Hace unos días, un albañil amigo nuestro, ya jubilado, vino a ver una reforma que nos habían hecho hace poco. Yo me quejaba a él, que entendía, de lo mal rematadas que nos habían dejado muchas cosas. No estábamos satisfechos de la reforma, a pesar de lo que cuesta cambiar algo de la casa, pues los materiales están por las nubes (como todo), y la mano de obra no digamos. Este amigo nos dijo que la reforma en general estaba bien hecha, aunque no se habían esmerado en los remates. “Los detalles son lo más difícil”, fueron sus palabras literales. Posteriormente, hemos tenido que hacer la reforma de la reforma.
Esta semana he sido testigo de un detalle que me ha emocionado. En una fría mañana de este revuelto mes, muy temprano, un barrendero limpiaba frente a un bar. Un hombre salió del bar con un café para llevar y se lo entregó al barrendero, para que entrase en calor. Tener ese detalle supone que el hombre del bar tuvo que fijarse en el que limpia las calles, reparar en que hacía frío, y quizás se imaginó que si estuviera en lugar del otro hombre también le gustaría que alguien lo hiciese.
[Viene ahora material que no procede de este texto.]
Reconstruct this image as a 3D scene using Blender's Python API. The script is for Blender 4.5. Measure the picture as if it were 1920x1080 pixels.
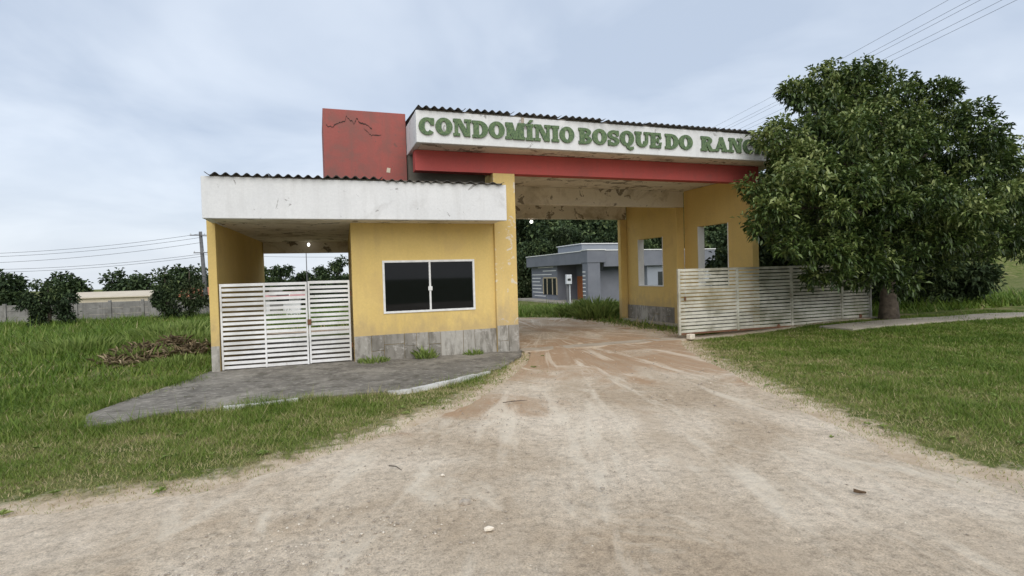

Ayer escuché en una entrevista “solo soy una persona normal”, y yo pensaba cuántos millones de seres humanos desearían ser personas normales como nosotros, habitantes de Europa Occidental, en el primer mundo.
No lo puedo evitar: me alucinan los detalles, los buenos detalles, los pequeños detalles, los difíciles detalles, en un mundo rápido, estresante e impersonal. Dudo que los robots sean capaces de tener detalles.
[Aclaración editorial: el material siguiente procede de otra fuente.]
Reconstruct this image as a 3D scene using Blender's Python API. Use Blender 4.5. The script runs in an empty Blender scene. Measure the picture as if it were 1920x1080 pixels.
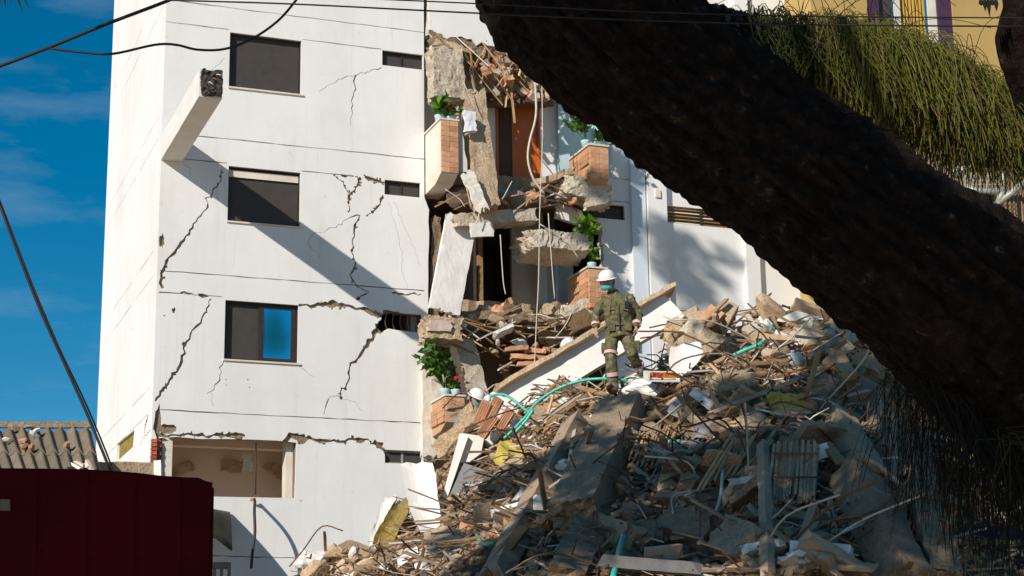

Las personas detallistas normalmente son generosas, observadoras, empáticas, sociables, amistosas, amables… Me ganan el corazón los detallistas. Me pasaba en la escuela.
Parece mentira, pero ya entre los alumnos los había detallistas y otros que no. Los primeros solían ser alumnos receptivos y atentos para fijarse en qué necesitaban los demás o qué les gustaría. Hay que saber mirar y ver, escuchar y oír. Y por supuesto sentir, emocionarse.
Recuerdo un alumno estupendo, de etnia gitana, que tenía un gran corazón, generoso, daba de sus bollos o de sus bocadillos a los que no llevaban nada para desayunar en el recreo. Siempre me ofrecía antes a mí, “¿quiere, profe?”, con unos ojazos negros simpáticos y alegres. Un día me trajo una vela muy bonita: semejaba una planta decorativa. Sorprendida le dije: “¿y esto, Amador?”. Me contestó: “Para ti, que nos enseñas muchas cosas”. Y añadió: “La compré con mis ahorros”. Tuve que hacer grandes esfuerzos por no llorar, emocionada. Pero le respondí: “Muchas gracias. Vosotros sí que me enseñáis a mí”.
Tocaba de forma magistral las palmas y el cajón. Pero, sobre todo, era agradecido y detallista. Confío en que de adulto (andará por los cuarenta años) lo siga siendo.